Our birth is but a sleep and a forgetting:
The Soul that rises with us, our life's Star,
Hath had elsewhere its setting,
And cometh from afar:
Not in entire forgetfulness,
And not in utter nakedness,
But trailing clouds of glory do we come
From God, who is our home.”
William Wordsworth

    How can an Ego that is lost & entangled … find its way out and recover the right relationship to the Self (Universal Consciousness, Ultimate Reality)? The answer is this: since the Ego has become lost through forgetfulness & fear, it can find its way home through the opposite of these two: mindfulness & trust. In its innermost heart, the Ego never fully forgets the Self – the puppeteer – but its memory is dulled, as in sleep. The Ego can be aroused from that sleep and return home to the Self – becoming ‘I myself’ again, like Ebenezer Scrooge in Charles Dickens’s A Christmas Carol.
    It is important to remember that the Ego is not a third entity in addition to the I and the Self. The Ego always remains the I, but it is an I all shriveled up, because it lacks the expansive awareness of the Self that unites it with every other I.”   
David Steindl-Rast. “You Are Here. Keywords for Life Explorers.” Orbis, 2023. EXCELLENT, PROFOUND & PRACTICAL!

    Iain McGilchrist's 2021 two-volume book, "The Matter with Things: Our Brains, Our Delusions and the Unmaking of the World" covers in masterful detail, how we deal with reality in two very different, complementary ways: left-hemispheric dominance (essentially serving the "Ego") and right-hemispheric dominance, with an appropriately subordinate supportive role for the left hemisphere, (essentially serving the "Self").

    “I found out from robots the most crucial rule of all for living. Human minds are constantly being thrown off the track by complications. The picture is rarely clear. We are told everything has buddhanature (Divine Nature), and we try to act accordingly. But then we discover that someone we know has done something perfectly execrable (dreadful, appalling), and we begin to doubt. ‘How,’ we ask ourselves, ‘could anybody who would do an evil thing like that have the Buddha (Divine) inside him?’ We feel that our trust has been betrayed, and we resent the person even more.
    But robots are simpler than people. So are mountains and rivers and plants and animals and insects. Suppose these less complicated creatures begin to cause us difficulty. In that case, we have no trouble seeing that the fundamental cause is our failure to function in accordance with the principles of the universe. The machines, the mountains, the rivers, the plants, the animals, the insects all tell us that we, filled from head to toe with the buddhanature
(Divine Nature), have nevertheless not succeeded in being what we ought to be.
    When we forget to respect the buddhanature in the wind and the water, typhoons and floods inform us of our lapse and show us in no uncertain terms how we have not lived up to the buddhanature within ourselves.

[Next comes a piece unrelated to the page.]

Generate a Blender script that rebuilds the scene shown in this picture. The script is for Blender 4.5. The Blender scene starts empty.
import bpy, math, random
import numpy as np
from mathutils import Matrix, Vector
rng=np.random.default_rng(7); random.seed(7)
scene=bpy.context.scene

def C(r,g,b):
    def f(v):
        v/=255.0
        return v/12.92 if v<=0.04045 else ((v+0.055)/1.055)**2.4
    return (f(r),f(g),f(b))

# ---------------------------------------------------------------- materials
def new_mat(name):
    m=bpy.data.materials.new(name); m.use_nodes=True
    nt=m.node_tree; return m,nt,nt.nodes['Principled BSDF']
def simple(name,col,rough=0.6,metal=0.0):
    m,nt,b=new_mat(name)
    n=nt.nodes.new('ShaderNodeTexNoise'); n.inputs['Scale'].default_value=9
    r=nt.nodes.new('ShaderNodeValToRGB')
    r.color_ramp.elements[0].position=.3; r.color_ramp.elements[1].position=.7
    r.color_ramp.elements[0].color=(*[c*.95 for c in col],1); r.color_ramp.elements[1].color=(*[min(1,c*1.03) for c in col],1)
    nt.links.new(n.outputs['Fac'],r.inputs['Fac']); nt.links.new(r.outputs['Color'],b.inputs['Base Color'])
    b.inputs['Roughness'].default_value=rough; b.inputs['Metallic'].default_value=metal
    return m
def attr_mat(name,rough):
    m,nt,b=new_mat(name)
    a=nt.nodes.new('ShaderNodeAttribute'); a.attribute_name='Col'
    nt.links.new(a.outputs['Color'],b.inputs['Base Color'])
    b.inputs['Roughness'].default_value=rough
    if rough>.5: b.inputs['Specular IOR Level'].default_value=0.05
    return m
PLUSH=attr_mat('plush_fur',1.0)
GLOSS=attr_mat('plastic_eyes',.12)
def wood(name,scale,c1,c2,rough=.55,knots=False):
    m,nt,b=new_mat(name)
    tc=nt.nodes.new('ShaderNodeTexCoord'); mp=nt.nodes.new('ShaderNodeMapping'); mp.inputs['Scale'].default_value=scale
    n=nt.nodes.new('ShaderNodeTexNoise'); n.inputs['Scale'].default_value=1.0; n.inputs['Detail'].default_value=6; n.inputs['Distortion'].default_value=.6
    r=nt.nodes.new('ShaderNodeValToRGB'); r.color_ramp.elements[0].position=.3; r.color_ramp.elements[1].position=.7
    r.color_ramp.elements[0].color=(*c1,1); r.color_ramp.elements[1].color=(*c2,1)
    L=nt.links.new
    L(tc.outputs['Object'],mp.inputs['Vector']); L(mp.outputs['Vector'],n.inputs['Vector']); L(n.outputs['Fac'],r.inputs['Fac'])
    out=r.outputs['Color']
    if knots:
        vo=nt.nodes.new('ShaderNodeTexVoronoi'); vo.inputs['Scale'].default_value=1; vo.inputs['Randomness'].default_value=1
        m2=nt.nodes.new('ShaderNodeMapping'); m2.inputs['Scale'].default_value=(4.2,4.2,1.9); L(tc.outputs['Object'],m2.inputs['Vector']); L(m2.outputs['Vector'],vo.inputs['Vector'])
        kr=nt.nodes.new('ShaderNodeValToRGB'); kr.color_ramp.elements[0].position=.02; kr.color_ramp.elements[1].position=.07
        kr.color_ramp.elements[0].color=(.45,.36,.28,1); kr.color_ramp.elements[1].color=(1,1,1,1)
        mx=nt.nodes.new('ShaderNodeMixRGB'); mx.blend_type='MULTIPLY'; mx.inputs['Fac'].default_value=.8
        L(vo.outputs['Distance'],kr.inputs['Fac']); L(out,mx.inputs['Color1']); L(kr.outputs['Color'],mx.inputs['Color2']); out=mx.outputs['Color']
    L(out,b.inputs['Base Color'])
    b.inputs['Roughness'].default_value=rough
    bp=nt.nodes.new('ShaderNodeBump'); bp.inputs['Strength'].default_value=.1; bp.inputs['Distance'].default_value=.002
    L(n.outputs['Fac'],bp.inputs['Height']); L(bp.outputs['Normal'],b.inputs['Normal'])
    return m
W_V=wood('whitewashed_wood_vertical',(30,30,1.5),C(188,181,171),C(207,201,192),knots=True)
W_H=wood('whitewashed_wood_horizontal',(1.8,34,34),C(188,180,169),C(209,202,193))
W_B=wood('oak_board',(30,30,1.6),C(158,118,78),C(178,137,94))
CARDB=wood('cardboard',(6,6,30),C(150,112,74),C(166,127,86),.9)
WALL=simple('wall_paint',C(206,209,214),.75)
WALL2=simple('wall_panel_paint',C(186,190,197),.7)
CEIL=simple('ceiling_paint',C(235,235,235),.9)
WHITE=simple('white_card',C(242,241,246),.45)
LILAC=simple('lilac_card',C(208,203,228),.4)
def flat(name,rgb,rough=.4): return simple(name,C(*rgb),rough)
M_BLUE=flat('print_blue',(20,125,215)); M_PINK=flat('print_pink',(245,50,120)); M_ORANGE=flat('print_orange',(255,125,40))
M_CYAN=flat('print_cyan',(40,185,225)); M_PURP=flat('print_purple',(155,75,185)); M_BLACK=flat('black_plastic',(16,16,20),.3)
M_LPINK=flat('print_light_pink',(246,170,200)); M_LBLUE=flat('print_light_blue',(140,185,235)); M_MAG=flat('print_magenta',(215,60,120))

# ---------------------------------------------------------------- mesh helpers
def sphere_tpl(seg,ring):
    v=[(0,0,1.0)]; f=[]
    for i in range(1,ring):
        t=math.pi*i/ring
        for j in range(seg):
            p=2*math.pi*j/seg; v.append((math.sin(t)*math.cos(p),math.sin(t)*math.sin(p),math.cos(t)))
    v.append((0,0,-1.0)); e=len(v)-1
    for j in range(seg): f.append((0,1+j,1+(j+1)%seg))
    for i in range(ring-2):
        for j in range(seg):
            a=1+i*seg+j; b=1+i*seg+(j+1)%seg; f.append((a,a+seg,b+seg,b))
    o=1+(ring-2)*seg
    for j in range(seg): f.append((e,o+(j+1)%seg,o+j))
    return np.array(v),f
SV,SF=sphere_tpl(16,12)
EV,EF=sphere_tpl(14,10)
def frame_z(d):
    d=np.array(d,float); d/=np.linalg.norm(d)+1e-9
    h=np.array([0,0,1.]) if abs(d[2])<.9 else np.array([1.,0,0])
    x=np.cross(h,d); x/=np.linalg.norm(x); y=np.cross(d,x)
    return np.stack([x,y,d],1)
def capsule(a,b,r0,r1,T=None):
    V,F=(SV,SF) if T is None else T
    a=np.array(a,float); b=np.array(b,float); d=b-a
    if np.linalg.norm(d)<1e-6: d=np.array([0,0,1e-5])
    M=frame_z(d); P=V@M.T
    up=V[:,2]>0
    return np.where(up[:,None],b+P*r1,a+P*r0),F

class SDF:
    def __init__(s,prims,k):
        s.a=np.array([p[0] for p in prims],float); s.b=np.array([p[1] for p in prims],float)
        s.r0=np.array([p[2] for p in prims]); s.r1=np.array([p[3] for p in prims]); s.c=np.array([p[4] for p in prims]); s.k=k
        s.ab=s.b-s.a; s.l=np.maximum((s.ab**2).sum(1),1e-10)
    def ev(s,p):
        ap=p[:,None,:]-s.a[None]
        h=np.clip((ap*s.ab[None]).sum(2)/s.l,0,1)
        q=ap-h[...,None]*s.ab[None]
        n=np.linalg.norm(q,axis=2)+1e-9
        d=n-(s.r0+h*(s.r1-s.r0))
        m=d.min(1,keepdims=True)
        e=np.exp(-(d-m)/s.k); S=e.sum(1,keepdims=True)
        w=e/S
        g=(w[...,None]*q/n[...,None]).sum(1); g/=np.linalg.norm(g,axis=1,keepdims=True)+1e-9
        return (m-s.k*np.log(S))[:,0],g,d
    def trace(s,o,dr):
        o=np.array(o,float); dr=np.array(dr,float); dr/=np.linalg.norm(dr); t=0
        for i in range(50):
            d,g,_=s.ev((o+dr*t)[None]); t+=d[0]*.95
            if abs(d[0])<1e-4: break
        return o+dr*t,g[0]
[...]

When we forget the buddhanature in automobiles and other machines we have created, a warning comes to us in the form of accidents or pollution. Everything in the universe constantly tells us that the way to perfect our buddhanature is to respect the buddhanature in other things & people.”
    Masahiro Mori. “Does a Robot Have Buddhanature? A Leading Figure in the Field of Robotics Investigates.” Tricycle March 21, 2023.

    All that we behold is full of blessings.” William Wordsworth

    When we sit and meditate, the Ego does its best to retain control by chattering on, the same circular "story of me" we endure day in and day out
by relaxing, remaining still, and listening deeply to the silence, we periodically return home, disappearing in Mystery. Each time we return with a mind-heart a little bit more open & wiser.